Building Secure Systems using Trusted Execution Environments

Anitha Gollamudi

Abstract:

In the first part, I’ll talk about information flow control for distributed Trusted Execution Environments (TEEs). Distributed applications cannot assume that their security policies will be enforced on untrusted hosts.TEEs combined with cryptographic mechanisms enable execution of known code on an untrusted host and the exchange of confidential and authenticated messages with it. TEEs do not, however, establish the trustworthiness of code executing in a TEE. Thus, developing secure applications using TEEs requires specialized expertise and careful auditing. This paper presents DFLATE, a core security calculus for distributed applications with TEEs. DFLATE offers high-level abstractions that reflect both the guarantees and limitations of the underlying security mechanisms they are based on. The accuracy of these abstractions is exhibited by asymmetry between confidentiality and integrity in our formal results: DFLATE enforces a strong form of noninterference for confidentiality, but only a weak form for integrity. This reflects the asymmetry of the security guarantees of a TEE: a malicious host cannot access secrets in the TEE or modify its contents, but they can suppress or manipulate the sequence of its inputs and outputs. Therefore DFLATE cannot protect against the suppression of high-integrity messages, but when these messages are delivered, their contents cannot have been influenced by an attacker. Joint work with Stephen Chong and Owen Arden.

In the second part, I’ll present a mechanism to safely compose the verified and unverified components of an Intel SGX (an instance of TEE) application. Intel SGX applications have small legacy code and are therefore attractive targets for verification. We use F* for developing specifications, code, and proofs; and then safely compile F* code to standalone C code. However, this does not account for all code running within the enclave, which also includes trusted C and assembly code for bootstrapping and for core libraries. Besides, we cannot expect all enclave applications to be rewritten in F*, so we also compile legacy C++ defensively, using variants of /guard that dynamically enforce their safety at runtime.

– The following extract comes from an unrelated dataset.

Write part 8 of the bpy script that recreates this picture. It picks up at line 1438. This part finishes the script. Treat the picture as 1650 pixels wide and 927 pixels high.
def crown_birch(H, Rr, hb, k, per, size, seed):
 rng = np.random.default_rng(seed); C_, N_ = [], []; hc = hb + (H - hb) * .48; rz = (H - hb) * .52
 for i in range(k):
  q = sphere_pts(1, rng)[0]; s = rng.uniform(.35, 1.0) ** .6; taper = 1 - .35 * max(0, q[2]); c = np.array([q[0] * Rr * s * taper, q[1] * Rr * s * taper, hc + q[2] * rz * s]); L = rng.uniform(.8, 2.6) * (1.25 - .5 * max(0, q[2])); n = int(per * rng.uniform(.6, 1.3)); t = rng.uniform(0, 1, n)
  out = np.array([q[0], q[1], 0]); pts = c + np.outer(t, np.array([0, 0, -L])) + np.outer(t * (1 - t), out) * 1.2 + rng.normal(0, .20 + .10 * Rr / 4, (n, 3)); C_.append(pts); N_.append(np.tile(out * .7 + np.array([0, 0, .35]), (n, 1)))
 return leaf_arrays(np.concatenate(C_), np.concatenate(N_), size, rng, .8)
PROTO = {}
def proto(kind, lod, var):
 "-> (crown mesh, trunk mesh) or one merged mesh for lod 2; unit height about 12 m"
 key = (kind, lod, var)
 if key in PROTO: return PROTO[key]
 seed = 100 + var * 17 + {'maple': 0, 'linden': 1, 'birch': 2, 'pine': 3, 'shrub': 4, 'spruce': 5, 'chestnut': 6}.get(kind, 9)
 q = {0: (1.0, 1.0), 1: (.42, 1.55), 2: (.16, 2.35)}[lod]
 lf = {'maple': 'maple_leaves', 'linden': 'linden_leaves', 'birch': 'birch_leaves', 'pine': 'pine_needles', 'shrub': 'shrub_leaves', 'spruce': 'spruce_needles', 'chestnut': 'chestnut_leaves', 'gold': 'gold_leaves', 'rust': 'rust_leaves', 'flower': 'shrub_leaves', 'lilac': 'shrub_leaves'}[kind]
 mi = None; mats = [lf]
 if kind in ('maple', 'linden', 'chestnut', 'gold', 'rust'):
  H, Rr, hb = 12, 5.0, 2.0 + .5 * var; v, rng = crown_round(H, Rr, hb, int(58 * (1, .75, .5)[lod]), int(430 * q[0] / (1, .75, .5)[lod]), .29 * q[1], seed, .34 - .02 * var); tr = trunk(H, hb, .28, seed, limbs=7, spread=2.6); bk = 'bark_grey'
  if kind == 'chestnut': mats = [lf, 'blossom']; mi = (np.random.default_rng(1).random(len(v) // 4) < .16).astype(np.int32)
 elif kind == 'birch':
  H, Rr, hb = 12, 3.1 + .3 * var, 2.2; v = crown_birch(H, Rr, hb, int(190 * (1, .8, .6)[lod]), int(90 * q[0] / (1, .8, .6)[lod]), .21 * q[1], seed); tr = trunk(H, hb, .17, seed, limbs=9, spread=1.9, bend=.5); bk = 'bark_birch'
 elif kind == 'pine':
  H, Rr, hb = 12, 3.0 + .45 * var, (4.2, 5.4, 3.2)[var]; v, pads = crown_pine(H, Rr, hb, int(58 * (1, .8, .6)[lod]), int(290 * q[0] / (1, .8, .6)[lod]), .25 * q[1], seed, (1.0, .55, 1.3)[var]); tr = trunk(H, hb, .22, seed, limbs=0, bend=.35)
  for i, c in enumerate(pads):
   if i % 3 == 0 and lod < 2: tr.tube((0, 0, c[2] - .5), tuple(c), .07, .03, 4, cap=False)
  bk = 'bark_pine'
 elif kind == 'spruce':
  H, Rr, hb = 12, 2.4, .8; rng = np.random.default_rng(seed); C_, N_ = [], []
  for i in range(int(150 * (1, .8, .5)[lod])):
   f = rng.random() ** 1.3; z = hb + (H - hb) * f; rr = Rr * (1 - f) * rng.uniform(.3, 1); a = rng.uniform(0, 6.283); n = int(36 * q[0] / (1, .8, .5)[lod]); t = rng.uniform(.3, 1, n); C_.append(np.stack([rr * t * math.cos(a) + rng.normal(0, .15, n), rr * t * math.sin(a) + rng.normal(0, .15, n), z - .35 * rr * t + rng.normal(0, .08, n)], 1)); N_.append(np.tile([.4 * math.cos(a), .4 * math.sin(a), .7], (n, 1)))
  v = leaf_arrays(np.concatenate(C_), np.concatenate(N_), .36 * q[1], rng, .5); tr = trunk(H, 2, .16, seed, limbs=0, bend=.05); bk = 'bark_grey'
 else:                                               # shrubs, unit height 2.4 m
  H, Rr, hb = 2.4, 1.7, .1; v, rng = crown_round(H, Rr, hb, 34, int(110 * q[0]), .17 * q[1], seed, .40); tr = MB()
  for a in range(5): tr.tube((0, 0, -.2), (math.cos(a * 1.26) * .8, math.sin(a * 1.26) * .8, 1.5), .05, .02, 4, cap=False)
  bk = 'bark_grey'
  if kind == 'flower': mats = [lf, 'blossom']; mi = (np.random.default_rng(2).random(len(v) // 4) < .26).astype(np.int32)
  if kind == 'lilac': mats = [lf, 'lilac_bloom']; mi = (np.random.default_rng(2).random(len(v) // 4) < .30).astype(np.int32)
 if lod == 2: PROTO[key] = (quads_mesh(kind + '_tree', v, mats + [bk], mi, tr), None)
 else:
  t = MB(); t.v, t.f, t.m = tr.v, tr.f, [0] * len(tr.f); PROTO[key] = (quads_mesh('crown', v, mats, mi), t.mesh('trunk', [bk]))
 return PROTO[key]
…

To reason about enclave security, we thus compose different sorts of code and verification styles, from fine-grained statically-verified F* to dynamically-monitored C++ and custom SGX instructions. This involves two related program semantics: most of the verification is conducted within F* using the target semantics of Kremlin—a fragment of C with a structured memory—whereas SGX features and dynamic checks embedded by defensive C++ compilers require lower-level X64 code, for which we use the verified assembly language for Everest (VALE) and its embedding in F*. Joint work in progress with Cédric Fournet.

Bio:

Anitha Gollamudi is a 5th year graduate student at Harvard University. Her research involves enforcing strong security guarantees against powerful attackers using Trusted Execution Environments. She has interned at Intel (Chandler, AZ) and Microsoft Research (Cambridge, UK). Prior to grad school, she worked as a compiler developer for GCC and LLVM compiler toolchains. As a new mom she lately realized that raising an infant can be much harder and tiring than verifying software.